Public school officials four years ago realized they didn't meet new federal safety guidelines for playgrounds and had to tear down most of the equipment across the state, some of which had been built by parent volunteers.

This first round of playground installation was to have been finished last July, but DOE officials have blamed the lag on construction delays they said are typical of such projects.

The first 88 playground projects cost $4.5 million.
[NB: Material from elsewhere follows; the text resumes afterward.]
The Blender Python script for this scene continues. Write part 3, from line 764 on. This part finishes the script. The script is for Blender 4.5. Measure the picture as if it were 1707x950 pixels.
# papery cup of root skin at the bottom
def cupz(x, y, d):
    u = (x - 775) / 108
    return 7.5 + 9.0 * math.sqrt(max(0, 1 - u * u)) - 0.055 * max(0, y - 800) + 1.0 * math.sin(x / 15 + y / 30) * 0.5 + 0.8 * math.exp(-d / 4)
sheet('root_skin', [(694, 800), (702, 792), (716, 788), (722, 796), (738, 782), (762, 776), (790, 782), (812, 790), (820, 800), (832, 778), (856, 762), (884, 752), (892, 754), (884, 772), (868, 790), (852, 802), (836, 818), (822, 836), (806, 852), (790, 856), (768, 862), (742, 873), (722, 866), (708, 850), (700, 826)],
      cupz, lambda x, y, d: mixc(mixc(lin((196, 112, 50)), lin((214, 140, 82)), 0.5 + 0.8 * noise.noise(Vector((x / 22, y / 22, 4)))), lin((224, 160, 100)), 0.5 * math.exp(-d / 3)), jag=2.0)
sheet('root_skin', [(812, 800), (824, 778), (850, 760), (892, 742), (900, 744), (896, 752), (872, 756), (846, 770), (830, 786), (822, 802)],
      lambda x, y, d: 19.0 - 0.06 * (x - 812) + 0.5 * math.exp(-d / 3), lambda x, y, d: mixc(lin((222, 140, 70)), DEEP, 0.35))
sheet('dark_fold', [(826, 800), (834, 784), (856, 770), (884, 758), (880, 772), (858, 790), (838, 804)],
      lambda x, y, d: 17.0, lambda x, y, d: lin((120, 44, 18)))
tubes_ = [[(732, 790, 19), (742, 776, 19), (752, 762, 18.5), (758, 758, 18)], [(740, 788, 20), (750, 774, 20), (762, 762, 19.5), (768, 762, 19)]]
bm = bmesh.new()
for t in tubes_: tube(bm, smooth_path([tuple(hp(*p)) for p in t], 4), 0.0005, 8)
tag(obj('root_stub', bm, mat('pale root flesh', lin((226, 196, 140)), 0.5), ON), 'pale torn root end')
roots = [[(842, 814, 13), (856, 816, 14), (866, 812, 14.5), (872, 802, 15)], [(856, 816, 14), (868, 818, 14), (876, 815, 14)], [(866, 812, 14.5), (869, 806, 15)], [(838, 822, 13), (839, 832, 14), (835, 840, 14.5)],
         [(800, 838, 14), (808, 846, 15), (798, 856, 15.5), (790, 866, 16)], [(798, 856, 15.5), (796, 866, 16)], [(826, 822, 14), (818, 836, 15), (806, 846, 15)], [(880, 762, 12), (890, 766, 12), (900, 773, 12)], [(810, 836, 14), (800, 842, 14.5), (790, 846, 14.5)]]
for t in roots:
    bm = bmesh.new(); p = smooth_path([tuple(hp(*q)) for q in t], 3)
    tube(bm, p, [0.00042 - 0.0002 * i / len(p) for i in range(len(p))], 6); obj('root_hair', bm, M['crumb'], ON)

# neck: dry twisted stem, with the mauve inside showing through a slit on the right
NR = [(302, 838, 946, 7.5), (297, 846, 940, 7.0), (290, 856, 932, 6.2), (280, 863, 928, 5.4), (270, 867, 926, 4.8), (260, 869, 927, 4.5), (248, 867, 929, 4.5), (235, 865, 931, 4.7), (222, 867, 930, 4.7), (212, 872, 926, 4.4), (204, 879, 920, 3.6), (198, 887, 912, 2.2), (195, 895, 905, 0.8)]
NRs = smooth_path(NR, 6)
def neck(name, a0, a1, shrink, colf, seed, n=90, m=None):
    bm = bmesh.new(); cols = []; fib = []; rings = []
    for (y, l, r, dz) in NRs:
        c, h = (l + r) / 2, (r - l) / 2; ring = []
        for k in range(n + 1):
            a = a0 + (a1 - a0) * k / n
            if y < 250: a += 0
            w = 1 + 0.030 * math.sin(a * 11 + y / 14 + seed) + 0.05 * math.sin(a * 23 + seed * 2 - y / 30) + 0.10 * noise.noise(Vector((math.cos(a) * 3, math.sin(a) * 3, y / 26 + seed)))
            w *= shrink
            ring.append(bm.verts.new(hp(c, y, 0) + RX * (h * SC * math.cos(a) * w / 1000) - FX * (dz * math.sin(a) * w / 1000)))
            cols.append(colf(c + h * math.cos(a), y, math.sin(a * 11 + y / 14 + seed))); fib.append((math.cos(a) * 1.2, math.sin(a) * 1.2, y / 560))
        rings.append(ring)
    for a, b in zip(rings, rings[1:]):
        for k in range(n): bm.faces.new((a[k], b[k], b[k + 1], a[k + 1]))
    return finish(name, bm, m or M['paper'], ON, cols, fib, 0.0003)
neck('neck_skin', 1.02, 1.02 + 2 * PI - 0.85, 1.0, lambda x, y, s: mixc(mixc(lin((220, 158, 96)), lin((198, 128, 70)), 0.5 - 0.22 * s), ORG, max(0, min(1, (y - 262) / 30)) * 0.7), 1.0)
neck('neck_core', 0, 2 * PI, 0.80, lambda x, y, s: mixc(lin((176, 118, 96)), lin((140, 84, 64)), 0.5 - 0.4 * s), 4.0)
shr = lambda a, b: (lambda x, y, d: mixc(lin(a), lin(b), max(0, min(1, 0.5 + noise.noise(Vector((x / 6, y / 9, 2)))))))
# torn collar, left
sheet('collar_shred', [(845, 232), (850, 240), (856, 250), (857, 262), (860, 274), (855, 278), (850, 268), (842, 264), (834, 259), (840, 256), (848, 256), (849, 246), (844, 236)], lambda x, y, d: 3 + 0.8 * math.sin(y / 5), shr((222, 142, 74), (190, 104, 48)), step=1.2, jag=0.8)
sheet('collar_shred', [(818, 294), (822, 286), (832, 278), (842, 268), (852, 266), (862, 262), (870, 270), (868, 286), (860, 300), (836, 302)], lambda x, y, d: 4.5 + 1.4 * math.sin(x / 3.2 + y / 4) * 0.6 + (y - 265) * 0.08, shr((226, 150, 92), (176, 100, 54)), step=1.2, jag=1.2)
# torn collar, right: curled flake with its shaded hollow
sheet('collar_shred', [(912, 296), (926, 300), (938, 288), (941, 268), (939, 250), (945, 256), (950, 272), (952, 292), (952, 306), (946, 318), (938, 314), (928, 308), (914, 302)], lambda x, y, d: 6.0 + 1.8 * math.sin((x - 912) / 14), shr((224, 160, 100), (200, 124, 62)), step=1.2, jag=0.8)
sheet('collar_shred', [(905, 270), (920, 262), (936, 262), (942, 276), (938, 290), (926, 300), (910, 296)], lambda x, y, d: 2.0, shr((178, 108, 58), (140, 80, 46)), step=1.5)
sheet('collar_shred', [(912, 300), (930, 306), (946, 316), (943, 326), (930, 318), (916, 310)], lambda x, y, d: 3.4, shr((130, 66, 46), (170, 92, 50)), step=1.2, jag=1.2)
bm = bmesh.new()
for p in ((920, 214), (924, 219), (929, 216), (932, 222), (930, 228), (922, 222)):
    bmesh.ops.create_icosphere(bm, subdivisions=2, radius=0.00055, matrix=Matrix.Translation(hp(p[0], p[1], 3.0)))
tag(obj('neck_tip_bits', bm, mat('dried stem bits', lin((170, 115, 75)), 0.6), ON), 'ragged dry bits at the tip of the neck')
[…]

The Joint Venture Education Forum, a military and civilian schools partnership, paid for playgrounds at seven of those schools.

About $55,000 was spent at each site for the new playground equipment, foundations and soft rubber surfaces.

An additional $2.3 million in funding for the 2003 fiscal year will cover projects for another 49 schools, said Rae Loui, assistant superintendent of administrative services.

The Department of Education hopes to put those 49 projects out to bid this spring and have them completed by the end of the year, Loui told members of the Board of Education in a meeting yesterday.

Because the replacement process has been so lengthy, some schools and parent groups took it upon themselves to buy and install playground equipment.

At Kamiloiki Elementary School in Hawai'i Kai, parents raised about $30,000 and used it to pay for the concrete pad that goes underneath the playground equipment.

At Kuhi'o Elementary School in Mo'ili'ili, the school combined parent fund-raisers and donations with school and state money and donated labor to get their playground opened last month — seven months after the project began.

Public outcry over the lack of playgrounds and the tearing down of old, unsafe equipment led the Legislature to appropriate money over the past couple of years to spend on playgrounds. That appropriation ends in 2004.

But the DOE is asking for an additional $1.5 million in the state's 2003-2005 biennium budget to complete more projects.